ガチャガチャのルーツは1880年代のアメリカ 「キン消し」ブームの黄金期 一大玩具ビジネスへの知られざる歴史を紐解いた
硬貨を入れてレバーを回すと、カプセルに入ったオモチャが出て来るガチャガチャ。2022年の市場規模は過去最大の610億円(玩具市場規模データ)。今日では玩具ビジネスの一大ラインとなりました。
にもかかわらず、ガチャガチャをめぐって発祥や歴史ははっきりしませんでした。厚いベールに閉ざされたガチャガチャの歴史を追いかけた労作が登場しました。「日本ガチャガチャクロニクル」(杉村典行・著、辰巳出版)です。
■ガチャガチャの原型は136年前にアメリカで誕生
同書によると、ガチャガチャの原型は136年前の1888年のニューヨークに登場。ガラスボールの中にガムを入れた自販機でした。

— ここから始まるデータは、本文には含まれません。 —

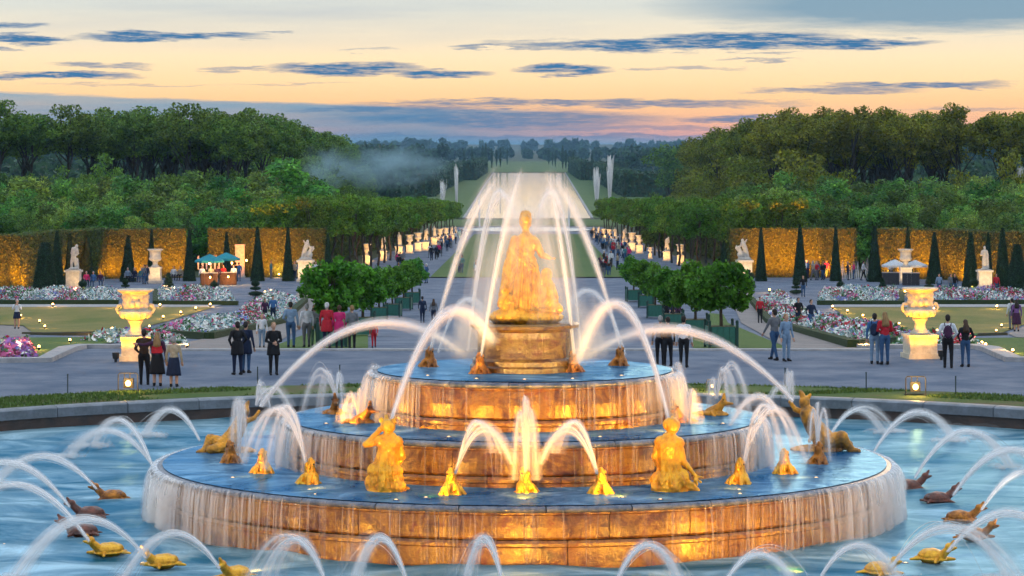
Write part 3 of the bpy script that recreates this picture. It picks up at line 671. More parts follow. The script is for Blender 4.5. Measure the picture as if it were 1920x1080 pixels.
man_r = [E((0, 0, .05), (.40, .38, .09)), E((-.02, -.02, .26), (.38, .36, .26)), E((.12, -.05, .30), (.28, .32, .24)), C((0, 0, .38), .28, (-.02, 0, .7), .235), C((-.03, 0, .68), .23, (-.03, 0, .96), .245), C((-.18, 0, 1.04), .14, (.16, 0, 1.02), .14), C((-.03, 0, .95), .22, (-.01, 0, 1.08), .18),
         C((.0, 0, 1.12), .085, (.03, .02, 1.24), .085), E((.05, .04, 1.36), (.15, .16, .17)), E((.03, .05, 1.46), (.13, .13, .08)), E((.14, .06, 1.38), (.08, .08, .10)), E((-.08, .02, 1.40), (.07, .08, .10)), C((.08, .1, 1.42), .05, (.06, .22, 1.52), .035),
         C((.18, 0, 1.0), .09, (.26, -.04, .66), .08), C((.26, -.04, .66), .075, (.52, -.06, .36), .055), C((.52, -.06, .36), .04, (.68, -.08, .34), .022), C((.52, -.06, .33), .035, (.62, -.14, .25), .02), C((.5, -.1, .30), .035, (.55, -.16, .18), .025),
         C((-.20, 0, 1.02), .09, (-.30, .04, .74), .08), C((-.30, .04, .74), .075, (-.2, .2, .5), .06), C((.15, .05, .2), .16, (.42, .0, .14), .12), C((.42, 0, .14), .09, (.55, -.06, .06), .06), C((-.2, -.1, .15), .2, (.05, -.25, .18), .18)]
me_mr = blob('gilded_man', man_r, .0115, 1, disp=folds(10, .024, (0, 0), .1, .65, 5))
pl = P(725, 925, .50); pr = P(1256, 925, .50)
STL, STR = pl.copy(), pr.copy()
YEL = mat('gilding_bright', (1.0, .52, .02), .30, (.66, .25, .01), scale=6, bump=.3, bscale=22, metal=.35, spec=.6)
tag(obj('statue', me_ml, YEL, None, loc=pl, rot=(0, 0, .15)), 'yellow gilded figure shading its face with a raised arm on the lowest tier', 'statue', 'gilded figures on the lowest tier')
tag(obj('statue', me_mr, YEL, None, loc=pr), 'yellow gilded seated figure resting one arm down on the lowest tier', 'statue', 'gilded figures on the lowest tier')
# reclining frog-men at the two sides of the lowest tier
rec = [E((0, 0, .08), (.62, .36, .12)), E((.28, 0, .26), (.32, .26, .24)), C((.2, 0, .3), .26, (-.05, 0, .62), .22), C((-.05, 0, .62), .22, (-.18, .02, .9), .20), C((-.2, .02, .95), .1, (-.24, .04, 1.06), .09), E((-.27, .05, 1.16), (.13, .14, .16)), C((-.28, .05, 1.22), .09, (-.36, .05, 1.40), .05), C((-.22, .08, 1.22), .06, (-.14, .1, 1.34), .035),
       C((-.1, -.14, .86), .09, (.08, -.3, .58), .075), C((.08, -.3, .58), .07, (-.10, -.36, .32), .055), C((-.26, .18, .9), .08, (-.50, .2, .98), .07), C((-.5, .2, .98), .06, (-.62, .2, 1.16), .045), C((.3, -.1, .28), .2, (.62, -.2, .42), .14), C((.62, -.2, .42), .13, (.80, -.1, .12), .09), C((.3, .15, .22), .18, (.72, .2, .18), .12), C((.8, -.1, .12), .08, (.98, -.12, .08), .05)]
me_rec = blob('reclining_figure', rec, .018, 3, disp=folds(9, .010, (.1, 0), .0, .6, 4))
GM = mat('gilding_patchy', (.95, .40, .02), .4, (.22, .11, .04), scale=3, bump=.5, bscale=20, metal=.3, spec=.5)
tag(obj('statue', me_rec, GM, None, loc=P(440, 852, .5), rot=(0, 0, R(200)), scale=.85), 'patchy gilt figure half hidden by water columns on the lowest tier', 'statue', 'gilded figures on the lowest tier')
tag(obj('statue', me_rec, GM, None, loc=P(1530, 850, .5), rot=(0, 0, R(-12)), scale=1.0), 'tall frog-headed gilt figure leaning back on the lowest tier rim', 'statue', 'gilded figures on the lowest tier')
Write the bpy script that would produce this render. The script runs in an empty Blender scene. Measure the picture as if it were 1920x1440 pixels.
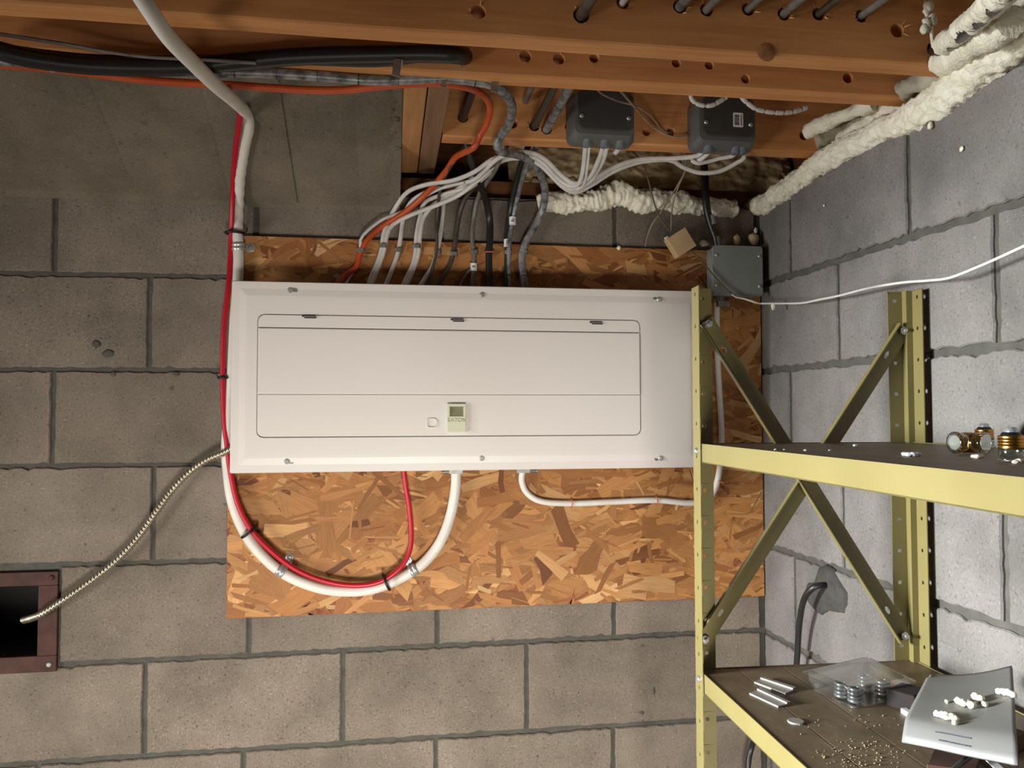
import bpy, bmesh, math, random
from mathutils import Vector, Matrix, noise
random.seed(7)
D = bpy.data
SC = bpy.context.scene
COL = SC.collection
V = Vector

# ------------------------------------------------------------------ camera
F = 1499.59
CAM = V((-0.88155, -1.80109, 1.54962))
RC = Matrix(((0.98814, -0.00367, -0.15349), (-0.15352, -0.0378, -0.98742), (-0.00218, 0.99928, -0.03792)))
cam_d = D.cameras.new('camera')
cam_d.sensor_width = 36.0
cam_d.lens = F * 36.0 / 1920.0
cam_d.clip_start = 0.05
cam_o = D.objects.new('camera', cam_d)
COL.objects.link(cam_o)
cam_o.matrix_world = Matrix.Translation(CAM) @ RC.to_4x4()
SC.camera = cam_o

# ------------------------------------------------------------------ light
SC.view_settings.view_transform = 'Standard'
SC.view_settings.look = 'None'
SC.view_settings.gamma = 1.0
SC.view_settings.use_curve_mapping = False
SC.view_settings.exposure = -0.13

world = D.worlds.new('basement_air')
SC.world = world
world.use_nodes = True
wb = world.node_tree.nodes['Background']
wb.inputs[0].default_value = (1.0, 0.93, 0.84, 1)
wb.inputs[1].default_value = 0.02


def area(name, loc, target, sx, sy, power, color, spread=180):
    l = D.lights.new(name, 'AREA')
    l.shape = 'RECTANGLE'
    l.size, l.size_y = sx, sy
    l.energy = power
    l.color = color
    l.spread = math.radians(spread)
    o = D.objects.new(name, l)
    COL.objects.link(o)
    o.location = loc
    o.rotation_euler = (V(target) - V(loc)).to_track_quat('-Z', 'Y').to_euler()
    return o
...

その後アメリカではカプセル自販機が盛んになり、ガムだけでなくオモチャの販売も始まります。日本におけるガチャガチャの登場以前に、日本から「カプセル用小型玩具」が輸出されていました。本書ではこうあります。
日本にアメリカ製のガチャガチャが輸入され、国内流通がスタートしたのは1965年のこと。だが、日本とガチャガチャの関係は、それより10年以上も前から始まっていた。当初はガチャガチャの中身とは知らされずに、日本から小さなオモチャを輸出していたのだ。(本書より)
■日本のガチャガチャ誕生と飛躍した時代
1965年には日本初の専門メーカーが登場。輸入されたアメリカのカプセル自販機が商店の店頭などに置かれはじめ、マスコミも注目。人気に火が付きます。1967年にはガチャガチャの国産機も登場。それから約10年後の1976年から1977年にかけて最初の成長期を迎えます。

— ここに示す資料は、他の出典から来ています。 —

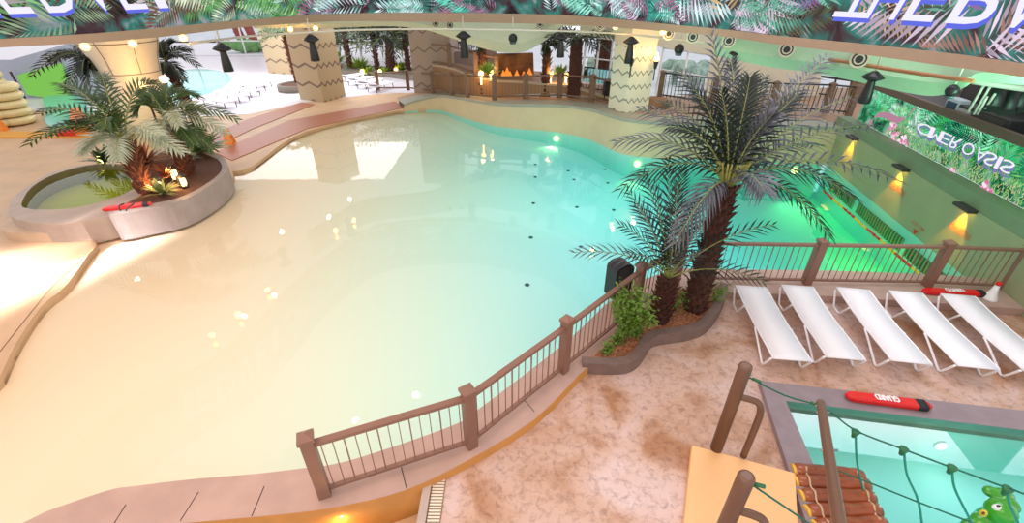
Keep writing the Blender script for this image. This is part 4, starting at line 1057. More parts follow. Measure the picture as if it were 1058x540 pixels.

1976年頃に盛り上がるスーパーカーブームに乗って出てきたのが、スーパーカー消しゴムである。三菱鉛筆のボールペン「BOXY」のノック機能を動力にし、消しゴムを飛ばして、相手の消しゴムを机から落としたり、距離を競う遊びが流行。滑りをよくするために、裏にホチキスの芯を打つ改造なども横行。のちにノック部分だけの発射台をガチャガチャは商品化した。(本書より)
■「キン消し」ブームを生んだガチャガチャ黄金期
1977年にはバンダイが市場参入し、またガチャガチャファンには伝説とされるメーカー、コスモスも登場。コスモスがアイデア重視の玩具を多く展開する一方、バンダイは版権モノに特化。この時期が「黄金期」でした。

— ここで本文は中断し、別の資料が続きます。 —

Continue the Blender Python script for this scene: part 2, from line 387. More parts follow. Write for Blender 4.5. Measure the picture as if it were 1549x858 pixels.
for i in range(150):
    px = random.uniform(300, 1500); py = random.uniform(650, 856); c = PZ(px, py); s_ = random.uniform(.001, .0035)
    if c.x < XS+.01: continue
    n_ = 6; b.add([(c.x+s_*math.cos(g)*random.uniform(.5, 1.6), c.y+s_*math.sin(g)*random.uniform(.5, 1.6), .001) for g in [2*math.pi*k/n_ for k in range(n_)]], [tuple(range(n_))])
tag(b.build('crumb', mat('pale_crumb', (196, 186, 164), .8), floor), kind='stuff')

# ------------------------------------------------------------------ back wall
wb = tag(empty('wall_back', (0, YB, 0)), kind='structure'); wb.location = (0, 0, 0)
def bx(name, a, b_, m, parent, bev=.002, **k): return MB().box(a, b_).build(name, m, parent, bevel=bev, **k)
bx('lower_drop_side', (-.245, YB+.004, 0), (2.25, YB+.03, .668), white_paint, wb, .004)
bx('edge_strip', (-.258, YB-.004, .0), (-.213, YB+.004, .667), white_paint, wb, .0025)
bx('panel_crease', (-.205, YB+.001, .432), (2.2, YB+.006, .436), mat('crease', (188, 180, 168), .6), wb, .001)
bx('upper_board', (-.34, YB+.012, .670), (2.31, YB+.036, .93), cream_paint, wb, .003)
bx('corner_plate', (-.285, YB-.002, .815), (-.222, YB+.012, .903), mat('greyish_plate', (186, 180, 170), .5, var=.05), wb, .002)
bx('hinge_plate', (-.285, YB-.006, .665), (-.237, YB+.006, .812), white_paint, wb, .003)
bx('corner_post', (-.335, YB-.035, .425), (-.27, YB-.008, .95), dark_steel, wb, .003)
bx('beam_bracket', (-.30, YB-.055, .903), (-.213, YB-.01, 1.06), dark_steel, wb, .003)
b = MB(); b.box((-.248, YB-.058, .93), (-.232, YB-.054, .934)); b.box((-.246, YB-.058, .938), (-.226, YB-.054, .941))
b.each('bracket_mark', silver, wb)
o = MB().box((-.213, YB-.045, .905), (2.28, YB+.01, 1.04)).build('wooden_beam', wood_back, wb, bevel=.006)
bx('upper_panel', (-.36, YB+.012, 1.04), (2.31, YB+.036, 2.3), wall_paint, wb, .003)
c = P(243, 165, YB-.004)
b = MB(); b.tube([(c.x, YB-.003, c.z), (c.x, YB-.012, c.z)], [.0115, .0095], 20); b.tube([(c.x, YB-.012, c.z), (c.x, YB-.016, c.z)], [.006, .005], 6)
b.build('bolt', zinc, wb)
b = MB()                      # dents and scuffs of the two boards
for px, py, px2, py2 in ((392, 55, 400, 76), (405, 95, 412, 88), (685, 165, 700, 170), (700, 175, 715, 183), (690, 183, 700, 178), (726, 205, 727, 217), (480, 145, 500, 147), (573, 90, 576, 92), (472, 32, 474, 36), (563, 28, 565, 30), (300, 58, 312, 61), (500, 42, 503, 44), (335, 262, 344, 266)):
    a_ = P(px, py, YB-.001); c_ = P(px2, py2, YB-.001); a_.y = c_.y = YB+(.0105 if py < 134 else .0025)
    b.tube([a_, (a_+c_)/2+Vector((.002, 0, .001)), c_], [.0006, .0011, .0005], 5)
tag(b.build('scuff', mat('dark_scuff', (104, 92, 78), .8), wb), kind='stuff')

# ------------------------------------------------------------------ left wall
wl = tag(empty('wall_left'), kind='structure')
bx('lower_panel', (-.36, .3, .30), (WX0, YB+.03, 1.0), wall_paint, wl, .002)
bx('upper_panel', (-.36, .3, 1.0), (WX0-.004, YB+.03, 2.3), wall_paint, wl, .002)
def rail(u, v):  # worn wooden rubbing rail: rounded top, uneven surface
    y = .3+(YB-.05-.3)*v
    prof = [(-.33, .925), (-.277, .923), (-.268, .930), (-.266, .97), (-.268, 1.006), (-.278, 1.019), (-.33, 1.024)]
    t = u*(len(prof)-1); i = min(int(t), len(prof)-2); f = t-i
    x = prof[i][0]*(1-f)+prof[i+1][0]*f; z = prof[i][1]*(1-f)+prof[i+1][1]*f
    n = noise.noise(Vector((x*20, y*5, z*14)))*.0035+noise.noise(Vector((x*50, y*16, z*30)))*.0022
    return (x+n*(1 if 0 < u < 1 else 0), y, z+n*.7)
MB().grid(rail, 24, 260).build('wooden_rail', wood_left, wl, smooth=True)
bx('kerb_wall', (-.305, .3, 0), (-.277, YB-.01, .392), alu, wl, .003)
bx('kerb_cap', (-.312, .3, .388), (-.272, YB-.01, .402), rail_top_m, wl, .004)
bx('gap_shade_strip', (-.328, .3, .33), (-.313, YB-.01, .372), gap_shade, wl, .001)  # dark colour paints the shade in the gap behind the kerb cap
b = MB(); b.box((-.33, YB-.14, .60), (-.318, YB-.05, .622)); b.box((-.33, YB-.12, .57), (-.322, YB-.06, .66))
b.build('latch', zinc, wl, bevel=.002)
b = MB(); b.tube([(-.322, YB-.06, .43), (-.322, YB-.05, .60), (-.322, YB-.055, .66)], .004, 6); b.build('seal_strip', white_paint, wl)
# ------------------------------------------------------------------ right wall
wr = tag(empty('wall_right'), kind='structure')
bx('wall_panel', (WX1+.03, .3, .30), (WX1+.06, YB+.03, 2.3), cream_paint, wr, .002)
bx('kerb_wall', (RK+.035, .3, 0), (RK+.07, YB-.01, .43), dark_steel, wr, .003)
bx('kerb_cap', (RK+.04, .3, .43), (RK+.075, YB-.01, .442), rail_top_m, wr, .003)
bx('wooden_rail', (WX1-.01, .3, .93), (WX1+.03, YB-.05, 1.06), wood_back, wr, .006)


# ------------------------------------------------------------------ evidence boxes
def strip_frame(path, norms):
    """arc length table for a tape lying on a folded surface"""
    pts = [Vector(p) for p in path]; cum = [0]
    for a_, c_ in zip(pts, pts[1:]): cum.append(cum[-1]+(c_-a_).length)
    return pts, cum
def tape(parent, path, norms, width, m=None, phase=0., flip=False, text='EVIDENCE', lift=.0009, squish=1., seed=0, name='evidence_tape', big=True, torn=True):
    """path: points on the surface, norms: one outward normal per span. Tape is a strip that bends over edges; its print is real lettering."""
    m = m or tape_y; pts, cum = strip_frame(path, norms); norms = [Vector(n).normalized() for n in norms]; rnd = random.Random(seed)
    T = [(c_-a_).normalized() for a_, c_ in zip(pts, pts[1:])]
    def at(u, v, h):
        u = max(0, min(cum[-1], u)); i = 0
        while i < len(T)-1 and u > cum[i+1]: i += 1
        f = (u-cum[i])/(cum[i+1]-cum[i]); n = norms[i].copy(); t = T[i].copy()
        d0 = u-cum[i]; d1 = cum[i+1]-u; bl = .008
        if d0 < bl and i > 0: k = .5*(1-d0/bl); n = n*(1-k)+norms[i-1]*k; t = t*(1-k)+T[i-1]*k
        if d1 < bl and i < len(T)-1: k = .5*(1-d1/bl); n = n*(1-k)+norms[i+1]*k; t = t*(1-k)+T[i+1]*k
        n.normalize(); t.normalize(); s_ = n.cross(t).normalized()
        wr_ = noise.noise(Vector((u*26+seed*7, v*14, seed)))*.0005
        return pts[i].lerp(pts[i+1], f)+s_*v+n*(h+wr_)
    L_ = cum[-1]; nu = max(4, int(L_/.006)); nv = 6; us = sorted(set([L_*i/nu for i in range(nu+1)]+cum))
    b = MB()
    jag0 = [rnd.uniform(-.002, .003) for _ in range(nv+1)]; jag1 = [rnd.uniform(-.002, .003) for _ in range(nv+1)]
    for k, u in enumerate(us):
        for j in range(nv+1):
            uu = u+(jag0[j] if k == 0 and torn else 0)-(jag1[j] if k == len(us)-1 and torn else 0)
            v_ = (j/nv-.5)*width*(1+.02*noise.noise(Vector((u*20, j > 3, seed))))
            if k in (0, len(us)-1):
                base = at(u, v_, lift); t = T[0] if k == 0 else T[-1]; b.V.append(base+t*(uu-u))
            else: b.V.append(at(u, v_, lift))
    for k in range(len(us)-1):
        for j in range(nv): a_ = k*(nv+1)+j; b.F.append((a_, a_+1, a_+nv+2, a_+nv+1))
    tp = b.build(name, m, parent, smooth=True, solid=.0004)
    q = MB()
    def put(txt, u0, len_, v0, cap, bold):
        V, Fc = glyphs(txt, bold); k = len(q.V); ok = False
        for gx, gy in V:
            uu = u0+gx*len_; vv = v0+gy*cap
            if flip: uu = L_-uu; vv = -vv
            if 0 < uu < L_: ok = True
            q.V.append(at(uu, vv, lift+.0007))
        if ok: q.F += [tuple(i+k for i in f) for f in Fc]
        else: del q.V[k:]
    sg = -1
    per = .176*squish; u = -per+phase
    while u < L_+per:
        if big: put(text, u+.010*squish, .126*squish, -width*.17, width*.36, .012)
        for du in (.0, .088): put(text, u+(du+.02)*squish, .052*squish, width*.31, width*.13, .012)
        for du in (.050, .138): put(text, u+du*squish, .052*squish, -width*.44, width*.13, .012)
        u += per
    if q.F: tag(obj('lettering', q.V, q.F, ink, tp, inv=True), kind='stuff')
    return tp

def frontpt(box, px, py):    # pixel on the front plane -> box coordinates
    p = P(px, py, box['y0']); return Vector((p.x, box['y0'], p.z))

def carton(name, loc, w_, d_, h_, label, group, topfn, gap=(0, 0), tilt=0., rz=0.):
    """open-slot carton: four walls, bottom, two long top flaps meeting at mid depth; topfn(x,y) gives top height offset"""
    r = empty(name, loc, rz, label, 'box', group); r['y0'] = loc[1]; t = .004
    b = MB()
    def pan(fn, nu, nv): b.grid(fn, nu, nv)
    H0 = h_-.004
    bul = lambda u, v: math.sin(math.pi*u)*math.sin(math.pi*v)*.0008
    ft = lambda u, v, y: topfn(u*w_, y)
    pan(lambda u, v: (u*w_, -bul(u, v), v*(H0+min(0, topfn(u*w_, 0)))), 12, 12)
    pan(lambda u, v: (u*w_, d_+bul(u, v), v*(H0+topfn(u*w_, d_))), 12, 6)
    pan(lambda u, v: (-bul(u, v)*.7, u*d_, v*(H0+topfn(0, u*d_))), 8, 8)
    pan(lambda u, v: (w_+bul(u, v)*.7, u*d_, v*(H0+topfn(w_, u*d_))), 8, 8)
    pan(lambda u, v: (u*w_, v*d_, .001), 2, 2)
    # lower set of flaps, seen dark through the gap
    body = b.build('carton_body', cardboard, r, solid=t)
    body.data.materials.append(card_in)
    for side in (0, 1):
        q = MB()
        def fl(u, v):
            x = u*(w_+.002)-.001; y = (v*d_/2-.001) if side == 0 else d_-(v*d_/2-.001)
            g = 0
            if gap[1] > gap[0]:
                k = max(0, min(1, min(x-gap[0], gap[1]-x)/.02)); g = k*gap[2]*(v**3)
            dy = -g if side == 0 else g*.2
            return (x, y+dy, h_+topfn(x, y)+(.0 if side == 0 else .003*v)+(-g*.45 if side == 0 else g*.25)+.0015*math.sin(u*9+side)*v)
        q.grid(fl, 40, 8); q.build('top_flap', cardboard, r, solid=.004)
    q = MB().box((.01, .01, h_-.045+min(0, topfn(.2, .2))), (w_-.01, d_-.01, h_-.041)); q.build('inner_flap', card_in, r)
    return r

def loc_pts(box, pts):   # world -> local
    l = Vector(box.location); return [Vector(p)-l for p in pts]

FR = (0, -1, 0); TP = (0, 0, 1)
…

当時の子どもたちにとって、特にコスモスのガチャガチャは絶大な人気を誇った。また、1983年にはバンダイの「キン肉マン消しゴム」が大ヒット。その人気に便乗したパロディも大量発生することに。(本書より)
■今日では子どもだけでなくどの世代も楽しむように
1990年代にはIC(電子)モノがガチャガチャに登場したり、ディズニー版権とのタイアップ商品が出たりと、市場は成熟していきます。2000年代にはさらに活性化し、2012年に登場した「コップのフチ子」がシリーズ累計2000万個ものヒットになりました。
2018年にはガチャガチャ専門店が続々とオープン。黄金期にはあくまでも「子ども向け」だったガチャガチャは世代を超えて親しまれるようになりました。
こういった知られざる変遷を多面的に追い続けた本書制作への思いを、担当編集者に聞きました。
「これまでのガチャガチャ関連の本は、主に80年代以降を中心とした内容でした。そこで、それ以前の黎明期の60年代、70~80年代にもスポットを当てたいと考え、日本人にとって身近なワンジャンルの歴史を振り返る“クロニクルシリーズ”の一冊として刊行しました。著者の杉村さんの膨大なコレクションの中から掲載アイテムを選び込む作業は、どれもが貴重で超レアなものだけに、とても大変だった一方で楽しくもありました。本書でしか見られないアイテムはもちろん、70~90年代の傑作台紙(POP)も多数掲載しています」(担当編集者)
これだけの貴重な情報を、楽しく見せてくれるのも本書の優れたところ。特に昭和世代のガチャガチャファンには垂涎の一冊と言えそうです。